The effect of the employer’s approach is that the holiday pay was pro-rated. A permanent full time worker would receive holiday pay for 5.6 weeks under the WTR (based on the 46.4 working weeks in the years. Because the claimant did not work 46.4 weeks she was not paid holiday for the full 5.6 weeks but the proportion of that 5.6 weeks correlating to the percentage of a full time worker’s work completed. So, to take a simple example, if a teacher on a zero hour contract worked for 23.2 weeks in the year (exactly half of the 46.4 weeks of a full time contract) then they would be only receive holiday pay equalling 2.8 weeks a year (being 50% of 5.6 weeks).

The legal argument involved the relevance of EU law to the interpretation of UK legislation (the WTR). In the event, the Supreme Court gave a very clear steer that UK law (not EU) as set out in the WTR gave every worker without distinction based on their working pattern a right to 5.6 weeks paid leave .

This is the headline finding of the court: whether or not a worker is a term time worker, part time worker, seasonal worker they are entitled to 5.6 weeks paid holiday, and that figure is not reduced on a pro-rata basis. Or, as the UKSC put it themselves (paragraph 79): “[i]n short, the amount of leave to which a part-year worker under a permanent contract is entitled is not required by EU law to be, and under domestic law is not, prorated to that of a full-time worker.” Of course, given the base average salary zero hour workers (and similar) is likely (though not necessarily, given the approach of s.224 ERA) to be higher then the actual pay received is likely to be less, but it must still reflect the full 5.6 weeks in all circumstances.

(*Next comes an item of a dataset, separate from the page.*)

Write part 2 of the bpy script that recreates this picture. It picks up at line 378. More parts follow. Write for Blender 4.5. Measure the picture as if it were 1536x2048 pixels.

Harpur v Brazel is an important decision for workers. I hope to follow up shortly with a post on the practical implications of the decision but suffice to say it is one every worker who works irregular hours especially in seasonal and term time work – what is sometimes called atypical work – should be alert to whether there remuneration has been calculated. Given the approach adopted by the Harpur Trust was recommended to UK employers by ACAS has now found unlawful it is very likely there a sizeable number of other workers who will be affected and their legal right to back pay strengthened by the decision.

Another important aspect of the case of relevance to trade unionists is the role Unison played in intervening in the case (which they did at EAT and Court of Appeal stages too) which is one of a number of crucial interventions by Unison on workers’ rights before senior courts.